Every Thanksgiving, America watches the Detroit Lions on TV.
That means for 10 glorious years from 1989-1998, we got to watch Barry Sanders, arguably the greatest running back to every play the game who shockingly hung it up at age 31 just before breaking Walter Payton’s all-time rushing record.
His uniquely fascinating, thrilling and puzzling career is chronicled in the new NFL Films documentary “Bye Bye Barry,” which premiered on Amazon Prime Video on Tuesday just in time to stream it over Thanksgiving weekend.
WTOP caught up with Executive Producer Ken Rodgers, who is also a Vice President at NFL Films.
“I’m not sure what Barry was made of; I don’t think it was bone, muscle, ligaments and joints, because they would break on a normal human being if you moved the way Barry moved,” Rodgers told WTOP. “He was impossible to hit and bring down. You needed five people to tackle him … and that is if you got your hands on him! You would take one step while he took three steps around you and was past you before you even realized that he was there.”
The documentary’s tagline is “the greatest mystery in sports history,” asking why Sanders retired early, allowing Emmitt Smith to break the rushing record in 2002 with a far better offensive line on the Dallas Cowboys. The film insists that the signs were there all along if you followed Barry’s career from high school in Wichita, Kansas to college at Oklahoma State University, where he still holds the record for rushing yards in a season (2,628).
“What it really is at the heart of it is who he always was,” Rodgers said. “He’s always been this way from his childhood when he refused to set a rushing record, to the Heisman [Trophy] when he was embarrassed to win it, to his pro career when he refused to set [rookie rushing] records, to his retirement when he could have been the all-time leading rusher and decided not to. … It’s a revelation of a type of person that not many of us are.”

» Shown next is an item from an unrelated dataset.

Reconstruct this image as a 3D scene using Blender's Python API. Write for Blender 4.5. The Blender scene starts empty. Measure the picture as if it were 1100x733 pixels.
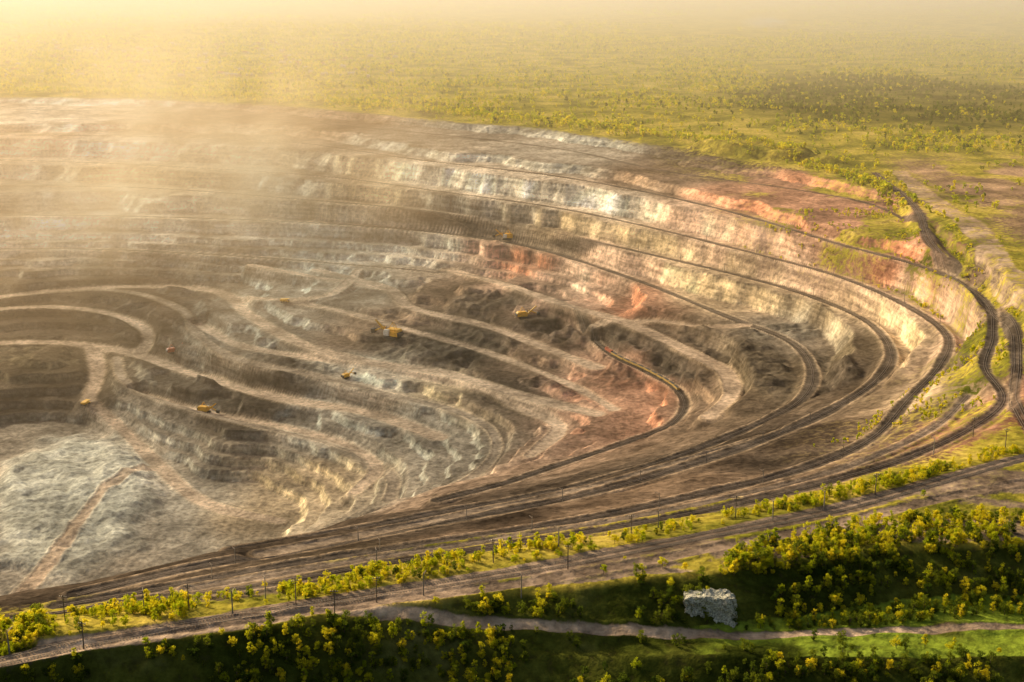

Indeed, the film provides a lesson in humility that shined every Sunday. After scoring a video game-style touchdown, Barry would humbly hand the ball to the ref instead of celebrating. This approach was instilled by his father, who insisted that Barry would always be the third greatest running back after himself and Jim Brown.
“There were two Sanders drafted early in that draft: Barry Sanders and Deion Sanders,” Rodgers said. “Deion was one of the best corners of all time … but I think of him crossing the goal line with his hand behind his head and high stepping. Barry was the opposite. You can’t think of him celebrating, because he never did. … As soon as he crossed the goal line, he would stop, walk, give the ball to the ref and walk back to the sideline.”
As actor Jeff Daniels says in the film, “It was the first time I ever heard the phrase ‘act like you’ve been there before.'” Other celebrity interviews include Eminem, Tim Allen, Jamele Hill, Jalen Rose, Dan Patrick, Emmitt Smith and of course Barry Sanders himself, who brunches in London with his grown children as the cameras roll.
“Bringing him back to London as part of the film with his four sons, who just grill him about why he retired and why he left to go to London was the perfect way to look back at that inscrutable decision,” Rodgers said.
When he hung up his cleats, Sanders had compiled 2,000 yards per season for 10 straight seasons, including a 2,000-yard season in 1997. Still, he didn’t care about individual stats; he wanted his team to win, but his Lions only reached the NFC Championship once in 1991, losing to Washington. His frustration with the front office and new head coach Bobby Ross were also actors in Sanders announcing his retirement by fax to his hometown newspaper.
“It was hard to pin him down on the football field — and it was equally difficult to pin him down off the football field,” Rodgers said. “He was very reticent to be in the spotlight. He was not into personal glory, and at the end of his career, he followed through with that personality trait. … No one has ever run like Barry [on the field] and no one has ever run away from the game like Barry. It was a crazy retirement story.”
In the end, the movie makes us examine ourselves as a vain society constantly seeking validation.
“We as Americans secretly do like personal attention, we like personal glory, we want other people to give us validation,” Rodgers said. “We tell our kids to not do that. … Barry lived that credo, yet we didn’t understand him. It just puts a mirror on us a society to say we’re full of it. … It’s a real sociological study of someone who lives the way we say we should live. Shame on us for not understanding Barry Sanders.”